24. In November 2009, following in struction by The Armenian Centre, Geoffrey Robertson QC published a legal opinion (attached flag B) entitled “Was there an Armenian genocide?” which looked at both the legal case for considering the events of 1915-1917 as genocide and at HMG’s position on the issue, making use of documents acquired under Freedom of Information (FOI) legislation. Mr Robertson argues that while the UN Convention on Genocide cannot be applied retrospectively, the term “genocide” can be applied to events that took place before 1948. He then argues (drawing in part on case law from the genocide trials that have followed events in Rwanda and the Balkans) that there is sufficient evidence to prove both the actus reus (physical acts) and mens rea (mental intent) required for genocide.

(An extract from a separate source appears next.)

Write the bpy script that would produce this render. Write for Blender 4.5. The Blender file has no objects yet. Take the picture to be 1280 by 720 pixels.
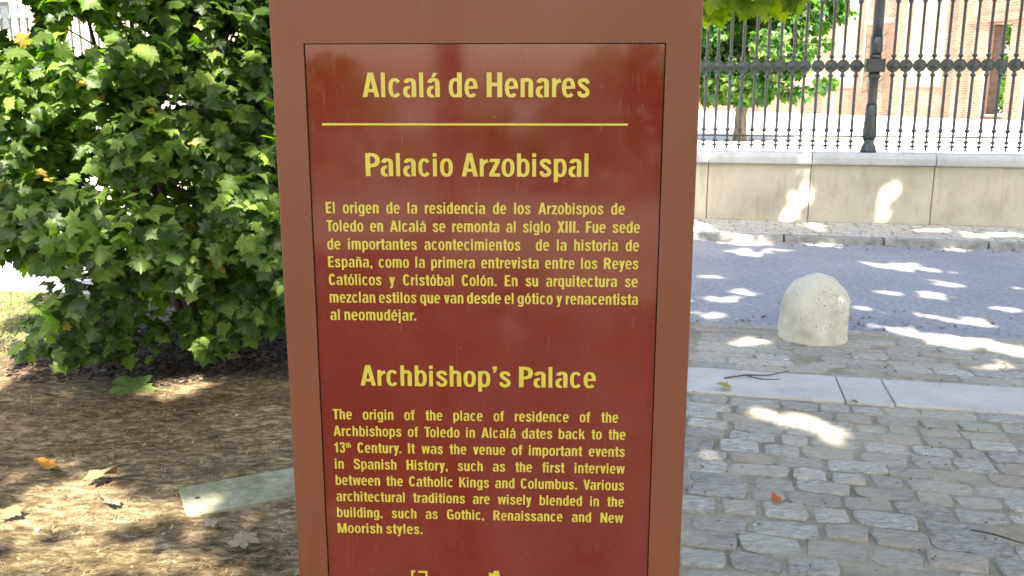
import bpy, math, random
import numpy as np
from mathutils import Vector, Matrix, noise

random.seed(7)
RNG = np.random.default_rng(11)
SC = bpy.context.scene
COL = SC.collection
PI = math.pi
R = math.radians

# ------------------------------------------------------------------ camera
CAM_H = 1.52
cd = bpy.data.cameras.new('camera')
cam = bpy.data.objects.new('camera', cd); COL.objects.link(cam)
cam.location = (0, 0, CAM_H)
cam.rotation_euler = (R(90 - 12.0), 0, 0)
cd.sensor_width = 36.0
cd.lens = 1132.0 / 1280.0 * 36.0
cd.clip_start = 0.05; cd.clip_end = 1500
cd.dof.use_dof = True; cd.dof.focus_distance = 1.19; cd.dof.aperture_fstop = 26.0
SC.camera = cam

# ------------------------------------------------------------------ light
SUN_EL = R(48.0)
SUN_AZ = Vector((0.10, -1.0, 0)).normalized()            # horizontal direction towards the sun
S = Vector((SUN_AZ.x * math.cos(SUN_EL), SUN_AZ.y * math.cos(SUN_EL), math.sin(SUN_EL)))
w = bpy.data.worlds.new('World'); SC.world = w; w.use_nodes = True
nt = w.node_tree
bg = nt.nodes['Background']
sky = nt.nodes.new('ShaderNodeTexSky'); sky.sky_type = 'NISHITA'; sky.sun_disc = False
sky.sun_elevation = SUN_EL; sky.sun_rotation = math.atan2(SUN_AZ.x, SUN_AZ.y)
sky.air_density = 1.0; sky.dust_density = 4.0; sky.ozone_density = 0.35
nt.links.new(sky.outputs[0], bg.inputs['Color']); bg.inputs['Strength'].default_value = 0.12
sl = bpy.data.lights.new('sun', 'SUN'); sl.energy = 5.0; sl.angle = R(0.53); sl.color = (1.0, 0.93, 0.82)
so = bpy.data.objects.new('sun', sl); COL.objects.link(so)
so.rotation_euler = S.to_track_quat('Z', 'Y').to_euler()
so.location = (0, 0, 30)

SC.view_settings.view_transform = 'Standard'; SC.view_settings.look = 'None'
SC.view_settings.gamma = 1.0; SC.view_settings.exposure = 2.64
SC.render.engine = 'CYCLES'
SC.cycles.max_bounces = 8; SC.cycles.diffuse_bounces = 4; SC.cycles.transmission_bounces = 4
SC.cycles.transparent_max_bounces = 4; SC.cycles.use_denoising = True
SC.cycles.sample_clamp_indirect = 8.0
SC.cycles.caustics_reflective = False; SC.cycles.caustics_refractive = False

# street frame: u runs along the street (to the right and a little nearer), v across it, away from the camera
A = 0.2142
cA, sA = math.cos(A), math.sin(A)
def st(u, v, z=0.0): return Vector((u * cA + v * sA, -u * sA + v * cA, z))
ST = -A

# ------------------------------------------------------------------ helpers
def tag(o, label=None, cat=None, group=None, kind=None):
    if label: o['label'] = label
    if cat: o['category'] = cat
    if group: o['group'] = group
    if kind: o['kind'] = kind
    return o

def empty(name, loc=(0, 0, 0), rz=0.0):
    o = bpy.data.objects.new(name, None); COL.objects.link(o)
    o.location = loc; o.rotation_euler = (0, 0, rz); o.empty_display_size = 0.1
    return o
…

25. Mr Robertson’s report further alleges that the documents obtained under FOI legislation show FCO officials misled past Ministers who in turn misled Parliament. His argument for this claim is that statements made in Parliament have given the impression that HMG has carried out a full assessment of the historical evidence in relation to the Armenian massacres but the FOI request did not show any evidence of such an assessment. He also claims HMG has failed to understand what is required to judge whether something constitutes genocide or not (since in his view if we understood it properly and made a proper assessment we could not fail to recognise the Armenian massacres as genocide).

26. Following Mr Robertson’s report and the publicity it attracted we have updated our public lines to make clear that HMG does not believe it is our place to make a judgement (historical or legal) on whether or not the Armenian massacres constituted genocide. Instead our lines focus on the need for the governments of Turkey and Armenia to adopt some form of truth and reconciliation process. We believe that this issue can only be resolved through a process owned by those directly engaged. We have rejected the claim that Ministers or officials have misled Parliament.